Don't forget … next issue will contain my last column after 18 years of writing "The Campbell Report." I welcome reader input for that last column. I'm hoping to review a bit of the past and would like to cover topics readers would find interesting. Contact information is at the top of this column.

To the US Open Championship

Exciting times! As I write this I'm preparing to leave in the morning, take the Amtrak train to Chicago, and make my way to the site of the US Open Chess Championship in Oak Brook, Illinois. My main reason for going is to attend the annual meeting of the Chess Journalists of America (CJA), of which I am the webmaster and long-time member. But, as long as I'm there, I'll take advantage of attending some other meetings, such as the USCF correspondence chess workshop, Publications, and MIS/Website.

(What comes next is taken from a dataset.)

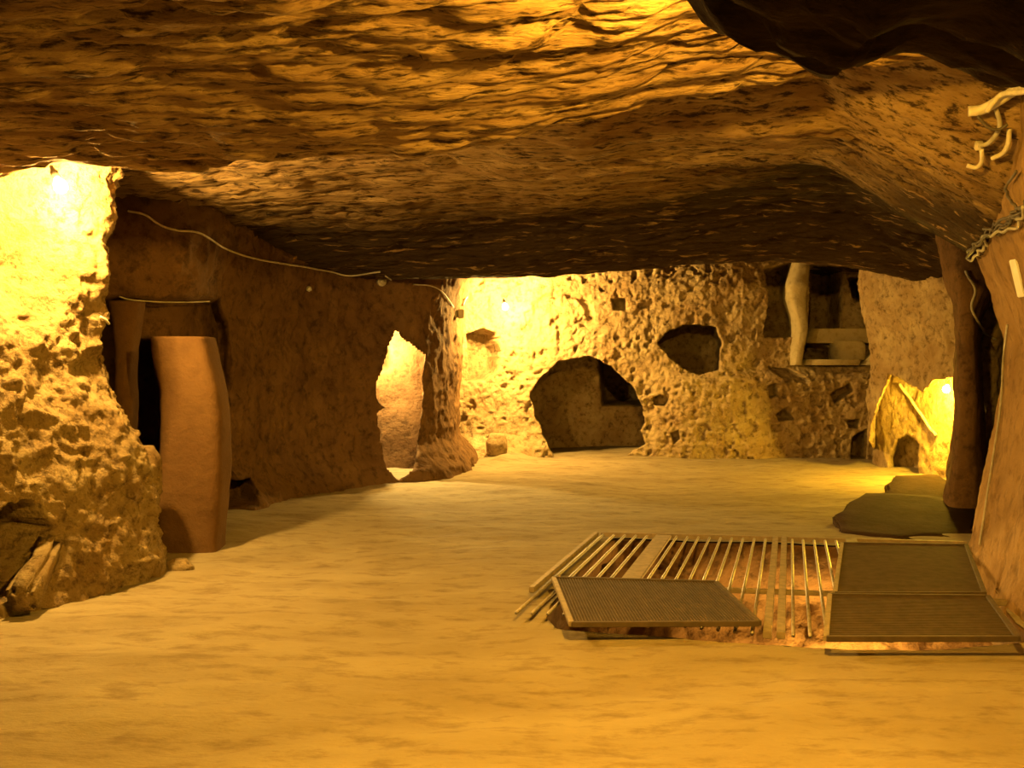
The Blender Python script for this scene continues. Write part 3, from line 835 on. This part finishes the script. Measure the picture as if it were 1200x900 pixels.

This will be a great opportunity to finally meet many people in person. As a cc competitor each of us is accustomed to dealing with people, indeed, making friends, from a distance. Besides cc opponents I have many distant friends … teammates of the Four Wise Arbiters team, officers and committee members of the CJA, fellow volunteers in the International Correspondence Chess Federation (ICCF), and so forth. There are also old OTB chess friends from the past who may show up. Hey, I might even meet a few of the readers of this column! As much as I love cc I also miss the excitement of a chess meeting and seeing people playing chess. Maybe I'll even get in a game or two myself, picking up and setting down pieces and punching the clock.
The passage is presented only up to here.